| Dataset excerpt |
● ● ● ● ●

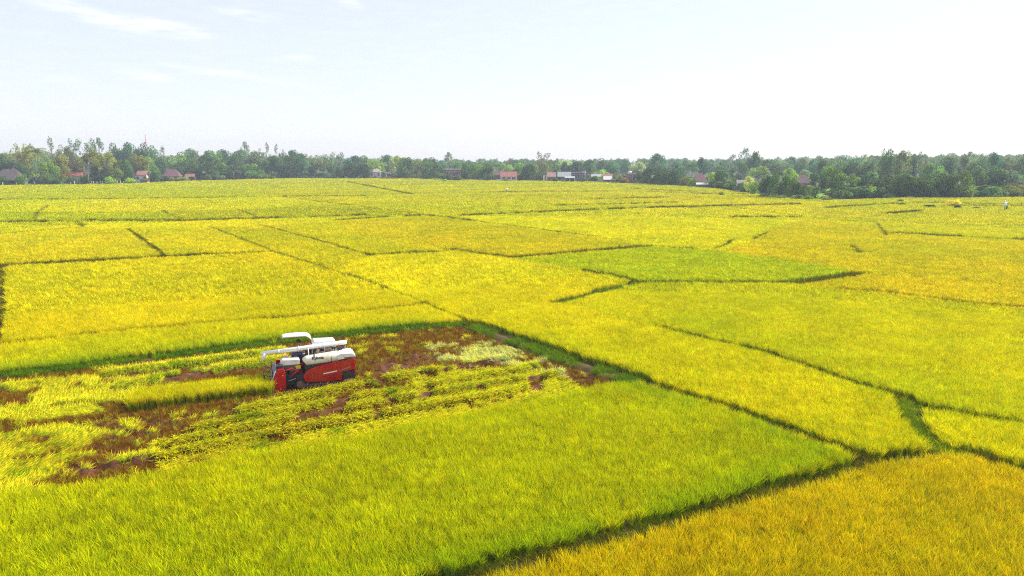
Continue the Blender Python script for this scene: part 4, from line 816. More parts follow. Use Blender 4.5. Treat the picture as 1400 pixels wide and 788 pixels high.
# (x, base, top, width in the picture, kind, tint, row)
T1 = []
def t(x, b, tp, w, k, c): T1.append((x, b, tp, w, k, c))
for a in [(2, 249, 209, 30, 'bushy', 'dark'), (34, 251, 188, 36, 'bamboo', 'yellow'), (10, 251, 219, 30, 'bushy', 'dark'), (57, 251.5, 195, 30, 'palm', 'olive'), (76, 246, 189, 26, 'airy', 'grey'), (32, 252.5, 224, 26, 'bushy', 'dark'), (50, 253.5, 227, 18, 'banana', 'light'),
          (68, 253, 220, 26, 'bushy', 'mid'), (86, 251, 211, 28, 'bushy', 'olive'), (92, 245, 199, 26, 'round', 'grey'), (105, 243, 190, 20, 'airy', 'teal'), (122, 243, 188, 30, 'airy', 'grey'), (138, 244, 190, 15, 'airy', 'blue'), (107, 250, 214, 26, 'round', 'brown'),
          (126, 251.5, 203, 38, 'spreading', 'olive'), (147, 252, 207, 34, 'spreading', 'yellow'), (156, 252.5, 224, 24, 'bushy', 'olive'), (136, 252, 226, 28, 'bushy', 'dark'), (118, 253.5, 236, 18, 'shrub', 'dark'), (153, 253.4, 240, 18, 'shrub', 'light'), (62, 254, 240, 22, 'shrub', 'dark'), (2, 254.6, 238, 18, 'bushy', 'deep'), (31, 254.4, 236, 16, 'bushy', 'mid'), (112, 253.2, 241, 14, 'shrub', 'mid'), (200, 251.2, 242, 12, 'shrub', 'olive'), (226, 249.4, 240, 12, 'bushy', 'dark'), (666, 248.2, 236, 14, 'bushy', 'deep'), (690, 248.9, 243, 10, 'shrub', 'mid'), (758, 249.4, 241, 10, 'shrub', 'dark'), (612, 248, 239, 12, 'bushy', 'dark'), (625, 248.2, 240, 14, 'bushy', 'deep'), (795, 250, 242, 14, 'shrub', 'deep'), (947, 257, 243, 14, 'bushy', 'mid'), (80, 254, 242, 18, 'shrub', 'deep'),
          (162, 243, 195, 26, 'round', 'blue'), (181, 243, 194, 28, 'round', 'teal'), (204, 243, 194, 30, 'round', 'blue'), (186, 250, 209, 36, 'spreading', 'olive'), (171, 251.5, 217, 26, 'bushy', 'dark'), (202, 248, 215, 28, 'bushy', 'mid'), (178, 252.4, 241, 16, 'shrub', 'light'), (213, 250.4, 233, 20, 'bushy', 'deep'),
          (226, 242, 200, 14, 'airy', 'blue'), (226, 246, 211, 34, 'bushy', 'grey'), (246, 244, 207, 38, 'round', 'mid'), (268, 243, 203, 40, 'round', 'grey'), (290, 243, 205, 36, 'round', 'mid'), (310, 242, 204, 36, 'round', 'deep'), (332, 241, 205, 36, 'round', 'blue'), (353, 242, 206, 34, 'round', 'grey'),
          (336, 240, 195, 15, 'airy', 'grey'), (365, 241, 196, 17, 'airy', 'blue'), (382, 241, 198, 15, 'airy', 'blue'), (396, 241, 204, 30, 'round', 'blue'), (240, 247, 222, 32, 'bushy', 'deep'), (262, 246.6, 220, 34, 'bushy', 'dark'), (284, 246.4, 221, 34, 'bushy', 'deep'), (305, 245.8, 221, 34, 'bushy', 'mid'), (326, 245.8, 222, 34, 'bushy', 'deep'), (347, 245.4, 223, 32, 'bushy', 'mid'),
          (372, 244.8, 212, 36, 'round', 'deep'), (392, 244.6, 212, 32, 'bushy', 'blue'), (344, 246, 230, 20, 'shrub', 'mid'), (300, 246.8, 238, 20, 'shrub', 'grey'), (250, 248.6, 240, 18, 'shrub', 'grey'), (232, 249, 240, 14, 'shrub', 'olive'),
          (413, 244.4, 210, 30, 'round', 'blue'), (432, 244, 212, 30, 'round', 'grey'), (449, 243.6, 211, 26, 'round', 'blue'), (463, 241, 207, 20, 'airy', 'blue'), (482, 240, 212, 30, 'round', 'teal'), (468, 245.2, 226, 22, 'bushy', 'dark'), (482, 245.2, 223, 24, 'bushy', 'dark'), (497, 245.2, 223, 24, 'bushy', 'dark'), (500, 241, 213, 28, 'round', 'blue'),
          (514, 242, 217, 30, 'round', 'light'), (530, 241, 212, 30, 'round', 'teal'), (545, 242.6, 213, 26, 'round', 'pale'), (518, 244.4, 234, 16, 'bushy', 'dark'), (554, 245.4, 214, 30, 'bushy', 'deep'), (570, 244, 217, 24, 'round', 'olive'), (587, 246, 215, 30, 'bushy', 'deep'), (603, 243, 221, 26, 'round', 'teal'), (615, 246, 209, 19, 'airy', 'grey'), (626, 242, 220, 20, 'round', 'mid'),
          (637, 246.6, 223, 20, 'bushy', 'deep'), (652, 247.4, 222, 32, 'round', 'mid'), (667, 247.4, 224, 24, 'bushy', 'deep'), (679, 243, 221, 20, 'palm', 'blue'), (691, 242, 223, 26, 'round', 'light'), (697, 241, 217, 9, 'airy', 'brown'), (713, 247.4, 222, 32, 'bushy', 'mid'), (725, 248, 223, 24, 'bushy', 'dark'), (739, 247, 221, 30, 'bushy', 'grey'), (742, 244, 208, 26, 'airy', 'brown'), (756, 243, 219, 22, 'bushy', 'mid'),
          (771, 240, 218, 24, 'round', 'pale'), (773, 243, 221, 14, 'round', 'deep'), (787, 243, 220, 26, 'round', 'deep'), (806, 244, 218, 22, 'round', 'deep'), (825, 242, 216, 26, 'round', 'blue'), (838, 243.5, 221, 22, 'round', 'teal'), (822, 247, 229, 22, 'shrub', 'light'), (815, 249.4, 239, 22, 'shrub', 'mid'), (855, 242, 217, 13, 'column', 'teal'), (870, 242, 221, 22, 'round', 'pale'), (843, 251.6, 236, 16, 'bushy', 'olive'), (853, 252.2, 240, 14, 'shrub', 'brown'),
          (878, 252.6, 231, 22, 'bushy', 'dark'), (892, 253.6, 226, 26, 'bushy', 'dark'), (899, 244, 210, 24, 'round', 'teal'), (908, 254.4, 228, 26, 'bushy', 'deep'), (922, 255, 232, 22, 'bushy', 'dark'), (936, 256, 240, 18, 'bushy', 'olive'), (946, 252, 220, 20, 'palm', 'deep'), (961, 247, 214, 18, 'round', 'blue'), (930, 249, 222, 22, 'round', 'blue'),
          (975, 257.8, 233, 22, 'bushy', 'light'), (986, 258, 231, 22, 'bushy', 'deep'), (1000, 259.6, 243, 18, 'bushy', 'mid'), (1002, 247, 211, 20, 'airy', 'blue'), (984, 248, 220, 24, 'round', 'grey'), (1019, 248, 202, 26, 'airy', 'blue'), (1028, 249, 206, 22, 'round', 'blue'), (1010, 251, 222, 30, 'bushy', 'blue'), (1036, 250, 227, 30, 'round', 'light'), (969, 257.4, 251, 12, 'shrub', 'teal'),
          (1023, 266.6, 241, 16, 'round', 'pale'), (1031, 268, 245, 16, 'bushy', 'light'), (1047, 270, 239, 26, 'bushy', 'dark'), (1064, 271.6, 231, 28, 'bushy', 'deep'), (1079, 272, 236, 26, 'bushy', 'mid'), (1091, 272.6, 247, 20, 'bushy', 'dark'), (1048, 246, 217, 32, 'round', 'blue'), (1070, 246, 218, 26, 'round', 'grey'), (1084, 244, 214, 24, 'round', 'blue'), (1099, 245, 215, 22, 'round', 'grey'), (1113, 247, 216, 22, 'round', 'teal'),
          (1100, 257, 231, 22, 'bushy', 'grey'), (1117, 268, 233, 30, 'bushy', 'dark'), (1134, 266, 226, 36, 'bushy', 'mid'), (1132, 272.4, 257, 9, 'round', 'pale'), (1045, 271.2, 262, 14, 'shrub', 'grey'), (1066, 273.2, 265, 16, 'shrub', 'grey'), (1090, 274.6, 265, 16, 'shrub', 'grey'), (1104, 275.2, 266, 16, 'shrub', 'mid'), (1120, 274, 263, 22, 'shrub', 'pale'), (1130, 276.4, 268, 18, 'shrub', 'olive'), (1060, 260, 244, 22, 'bushy', 'mid'), (1079, 258, 230, 20, 'round', 'light'),
          (1128, 254, 217, 26, 'round', 'blue'), (1145, 257, 219, 30, 'round', 'grey'), (1163, 258, 218, 32, 'round', 'blue'), (1183, 258, 213, 28, 'round', 'grey'), (1208, 260, 204, 28, 'round', 'blue'), (1230, 259, 206, 26, 'round', 'grey'), (1244, 257, 211, 18, 'round', 'blue'), (1257, 257, 208, 18, 'airy', 'grey'), (1157, 268, 234, 34, 'bushy', 'mid'), (1186, 268, 234, 32, 'bushy', 'blue'), (1208, 270, 236, 32, 'bushy', 'dark'),
          (1170, 271, 254, 28, 'shrub', 'mid'), (1194, 271.4, 252, 28, 'shrub', 'light'), (1205, 271.6, 252, 16, 'banana', 'grey'), (1216, 272.4, 263, 22, 'shrub', 'grey'), (1150, 271.4, 258, 16, 'shrub', 'mid'), (1232, 271.6, 236, 36, 'bushy', 'dark'), (1252, 271.8, 240, 34, 'bushy', 'dark'), (1271, 271.6, 238, 34, 'bushy', 'deep'), (1290, 271.6, 236, 34, 'bushy', 'dark'), (1312, 271.8, 232, 34, 'bushy', 'mid'), (1275, 259, 222, 32, 'round', 'mid'), (1295, 258, 213, 28, 'round', 'blue'), (1314, 257, 211, 24, 'round', 'grey'), (1334, 257, 213, 30, 'round', 'blue'), (1354, 256, 209, 28, 'round', 'teal'), (1375, 256, 213, 28, 'round', 'grey'), (1395, 256, 209, 30, 'round', 'blue'),
          (1324, 272.2, 258, 11, 'round', 'pale'), (1336, 266, 228, 32, 'bushy', 'blue'), (1358, 266, 229, 34, 'bushy', 'deep'), (1378, 266, 231, 32, 'bushy', 'grey'), (1396, 264, 229, 30, 'bushy', 'blue'), (1342, 271.4, 259, 22, 'shrub', 'teal'), (1359, 271.6, 262, 20, 'shrub', 'grey'), (1370, 271.4, 257, 18, 'shrub', 'grey'), (1390, 269, 250, 28, 'bushy', 'brown')]: t(*a)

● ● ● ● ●

| Stated exercise |
Scan the listing above for the word "picture" and show each line where it is found.

| Solution |
Continue the Blender Python script for this scene: part 4, from line 816. More parts follow. Use Blender 4.5. Treat the picture as 1400 pixels wide and 788 pixels high.
# (x, base, top, width in the picture, kind, tint, row)